--- start ---
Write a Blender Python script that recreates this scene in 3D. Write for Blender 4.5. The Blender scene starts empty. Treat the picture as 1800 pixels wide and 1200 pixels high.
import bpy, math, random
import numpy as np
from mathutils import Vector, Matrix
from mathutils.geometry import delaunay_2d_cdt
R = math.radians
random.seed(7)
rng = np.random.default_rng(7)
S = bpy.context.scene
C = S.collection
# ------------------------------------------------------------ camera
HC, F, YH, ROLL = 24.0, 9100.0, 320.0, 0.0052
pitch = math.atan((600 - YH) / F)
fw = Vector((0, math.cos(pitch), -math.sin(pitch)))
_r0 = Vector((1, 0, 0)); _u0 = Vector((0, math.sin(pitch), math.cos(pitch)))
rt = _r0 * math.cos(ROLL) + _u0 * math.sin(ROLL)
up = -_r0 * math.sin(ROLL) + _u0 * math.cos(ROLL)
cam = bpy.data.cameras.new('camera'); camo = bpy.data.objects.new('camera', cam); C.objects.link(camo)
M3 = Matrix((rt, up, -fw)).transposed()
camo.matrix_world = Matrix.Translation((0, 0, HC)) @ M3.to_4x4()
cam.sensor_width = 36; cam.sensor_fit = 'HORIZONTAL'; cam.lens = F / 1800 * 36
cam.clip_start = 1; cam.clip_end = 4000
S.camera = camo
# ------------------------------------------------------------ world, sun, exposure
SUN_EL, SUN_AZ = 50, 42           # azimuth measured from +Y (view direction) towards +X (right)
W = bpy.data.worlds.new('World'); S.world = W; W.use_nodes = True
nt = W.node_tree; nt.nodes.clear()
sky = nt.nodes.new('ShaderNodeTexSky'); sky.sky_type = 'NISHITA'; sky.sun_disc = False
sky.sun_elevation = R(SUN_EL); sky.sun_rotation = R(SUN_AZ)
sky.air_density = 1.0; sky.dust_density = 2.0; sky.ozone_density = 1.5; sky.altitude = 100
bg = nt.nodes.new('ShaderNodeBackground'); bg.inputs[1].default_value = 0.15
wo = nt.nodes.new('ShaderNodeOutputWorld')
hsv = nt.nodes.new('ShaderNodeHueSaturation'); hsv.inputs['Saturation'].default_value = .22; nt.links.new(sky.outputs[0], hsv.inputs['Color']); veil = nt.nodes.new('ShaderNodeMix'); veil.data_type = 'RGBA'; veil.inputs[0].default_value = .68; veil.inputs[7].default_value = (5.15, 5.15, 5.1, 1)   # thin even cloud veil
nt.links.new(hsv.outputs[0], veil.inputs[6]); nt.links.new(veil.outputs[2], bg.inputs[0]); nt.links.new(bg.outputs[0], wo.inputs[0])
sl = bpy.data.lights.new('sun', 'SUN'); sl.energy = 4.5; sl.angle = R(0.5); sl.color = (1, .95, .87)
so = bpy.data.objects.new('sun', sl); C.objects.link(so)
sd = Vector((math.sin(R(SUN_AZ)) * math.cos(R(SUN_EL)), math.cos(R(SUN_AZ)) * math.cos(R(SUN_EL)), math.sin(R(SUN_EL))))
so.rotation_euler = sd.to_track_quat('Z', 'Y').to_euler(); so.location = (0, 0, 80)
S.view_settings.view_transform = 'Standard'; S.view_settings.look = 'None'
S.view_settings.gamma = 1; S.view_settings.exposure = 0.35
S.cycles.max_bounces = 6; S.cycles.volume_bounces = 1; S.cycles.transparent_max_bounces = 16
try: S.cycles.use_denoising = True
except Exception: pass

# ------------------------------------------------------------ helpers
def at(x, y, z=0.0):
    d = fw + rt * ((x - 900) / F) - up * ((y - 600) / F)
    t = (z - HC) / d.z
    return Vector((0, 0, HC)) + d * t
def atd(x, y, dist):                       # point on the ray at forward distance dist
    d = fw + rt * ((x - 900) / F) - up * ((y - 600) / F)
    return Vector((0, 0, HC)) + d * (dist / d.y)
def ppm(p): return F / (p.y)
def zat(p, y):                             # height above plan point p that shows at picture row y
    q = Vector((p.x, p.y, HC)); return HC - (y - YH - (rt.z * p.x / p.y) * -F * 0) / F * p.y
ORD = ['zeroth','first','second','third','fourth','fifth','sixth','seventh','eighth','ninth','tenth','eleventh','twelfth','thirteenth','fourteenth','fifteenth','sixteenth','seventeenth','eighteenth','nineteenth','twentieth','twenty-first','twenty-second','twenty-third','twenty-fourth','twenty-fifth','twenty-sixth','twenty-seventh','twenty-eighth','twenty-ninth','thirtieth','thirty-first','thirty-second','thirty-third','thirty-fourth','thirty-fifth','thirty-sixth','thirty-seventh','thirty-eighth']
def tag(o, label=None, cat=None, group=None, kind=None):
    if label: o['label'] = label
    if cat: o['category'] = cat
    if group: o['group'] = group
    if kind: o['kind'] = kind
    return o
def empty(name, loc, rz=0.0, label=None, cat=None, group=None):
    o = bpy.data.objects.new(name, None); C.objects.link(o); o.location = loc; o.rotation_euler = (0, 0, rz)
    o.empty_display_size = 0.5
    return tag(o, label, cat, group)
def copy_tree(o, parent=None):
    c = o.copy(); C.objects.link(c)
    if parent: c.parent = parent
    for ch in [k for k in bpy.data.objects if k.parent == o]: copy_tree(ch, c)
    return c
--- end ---
WHAT IS BEING ASKED:
Transcribe the entire listing above precisely.

REPLY:
Write a Blender Python script that recreates this scene in 3D. Write for Blender 4.5. The Blender scene starts empty. Treat the picture as 1800 pixels wide and 1200 pixels high.
import bpy, math, random
import numpy as np
from mathutils import Vector, Matrix
from mathutils.geometry import delaunay_2d_cdt
R = math.radians
random.seed(7)
rng = np.random.default_rng(7)
S = bpy.context.scene
C = S.collection
# ------------------------------------------------------------ camera
HC, F, YH, ROLL = 24.0, 9100.0, 320.0, 0.0052
pitch = math.atan((600 - YH) / F)
fw = Vector((0, math.cos(pitch), -math.sin(pitch)))
_r0 = Vector((1, 0, 0)); _u0 = Vector((0, math.sin(pitch), math.cos(pitch)))
rt = _r0 * math.cos(ROLL) + _u0 * math.sin(ROLL)
up = -_r0 * math.sin(ROLL) + _u0 * math.cos(ROLL)
cam = bpy.data.cameras.new('camera'); camo = bpy.data.objects.new('camera', cam); C.objects.link(camo)
M3 = Matrix((rt, up, -fw)).transposed()
camo.matrix_world = Matrix.Translation((0, 0, HC)) @ M3.to_4x4()
cam.sensor_width = 36; cam.sensor_fit = 'HORIZONTAL'; cam.lens = F / 1800 * 36
cam.clip_start = 1; cam.clip_end = 4000
S.camera = camo
# ------------------------------------------------------------ world, sun, exposure
SUN_EL, SUN_AZ = 50, 42           # azimuth measured from +Y (view direction) towards +X (right)
W = bpy.data.worlds.new('World'); S.world = W; W.use_nodes = True
nt = W.node_tree; nt.nodes.clear()
sky = nt.nodes.new('ShaderNodeTexSky'); sky.sky_type = 'NISHITA'; sky.sun_disc = False
sky.sun_elevation = R(SUN_EL); sky.sun_rotation = R(SUN_AZ)
sky.air_density = 1.0; sky.dust_density = 2.0; sky.ozone_density = 1.5; sky.altitude = 100
bg = nt.nodes.new('ShaderNodeBackground'); bg.inputs[1].default_value = 0.15
wo = nt.nodes.new('ShaderNodeOutputWorld')
hsv = nt.nodes.new('ShaderNodeHueSaturation'); hsv.inputs['Saturation'].default_value = .22; nt.links.new(sky.outputs[0], hsv.inputs['Color']); veil = nt.nodes.new('ShaderNodeMix'); veil.data_type = 'RGBA'; veil.inputs[0].default_value = .68; veil.inputs[7].default_value = (5.15, 5.15, 5.1, 1)   # thin even cloud veil
nt.links.new(hsv.outputs[0], veil.inputs[6]); nt.links.new(veil.outputs[2], bg.inputs[0]); nt.links.new(bg.outputs[0], wo.inputs[0])
sl = bpy.data.lights.new('sun', 'SUN'); sl.energy = 4.5; sl.angle = R(0.5); sl.color = (1, .95, .87)
so = bpy.data.objects.new('sun', sl); C.objects.link(so)
sd = Vector((math.sin(R(SUN_AZ)) * math.cos(R(SUN_EL)), math.cos(R(SUN_AZ)) * math.cos(R(SUN_EL)), math.sin(R(SUN_EL))))
so.rotation_euler = sd.to_track_quat('Z', 'Y').to_euler(); so.location = (0, 0, 80)
S.view_settings.view_transform = 'Standard'; S.view_settings.look = 'None'
S.view_settings.gamma = 1; S.view_settings.exposure = 0.35
S.cycles.max_bounces = 6; S.cycles.volume_bounces = 1; S.cycles.transparent_max_bounces = 16
try: S.cycles.use_denoising = True
except Exception: pass

# ------------------------------------------------------------ helpers
def at(x, y, z=0.0):
    d = fw + rt * ((x - 900) / F) - up * ((y - 600) / F)
    t = (z - HC) / d.z
    return Vector((0, 0, HC)) + d * t
def atd(x, y, dist):                       # point on the ray at forward distance dist
    d = fw + rt * ((x - 900) / F) - up * ((y - 600) / F)
    return Vector((0, 0, HC)) + d * (dist / d.y)
def ppm(p): return F / (p.y)
def zat(p, y):                             # height above plan point p that shows at picture row y
    q = Vector((p.x, p.y, HC)); return HC - (y - YH - (rt.z * p.x / p.y) * -F * 0) / F * p.y
ORD = ['zeroth','first','second','third','fourth','fifth','sixth','seventh','eighth','ninth','tenth','eleventh','twelfth','thirteenth','fourteenth','fifteenth','sixteenth','seventeenth','eighteenth','nineteenth','twentieth','twenty-first','twenty-second','twenty-third','twenty-fourth','twenty-fifth','twenty-sixth','twenty-seventh','twenty-eighth','twenty-ninth','thirtieth','thirty-first','thirty-second','thirty-third','thirty-fourth','thirty-fifth','thirty-sixth','thirty-seventh','thirty-eighth']
def tag(o, label=None, cat=None, group=None, kind=None):
    if label: o['label'] = label
    if cat: o['category'] = cat
    if group: o['group'] = group
    if kind: o['kind'] = kind
    return o
def empty(name, loc, rz=0.0, label=None, cat=None, group=None):
    o = bpy.data.objects.new(name, None); C.objects.link(o); o.location = loc; o.rotation_euler = (0, 0, rz)
    o.empty_display_size = 0.5
    return tag(o, label, cat, group)
def copy_tree(o, parent=None):
    c = o.copy(); C.objects.link(c)
    if parent: c.parent = parent
    for ch in [k for k in bpy.data.objects if k.parent == o]: copy_tree(ch, c)
    return c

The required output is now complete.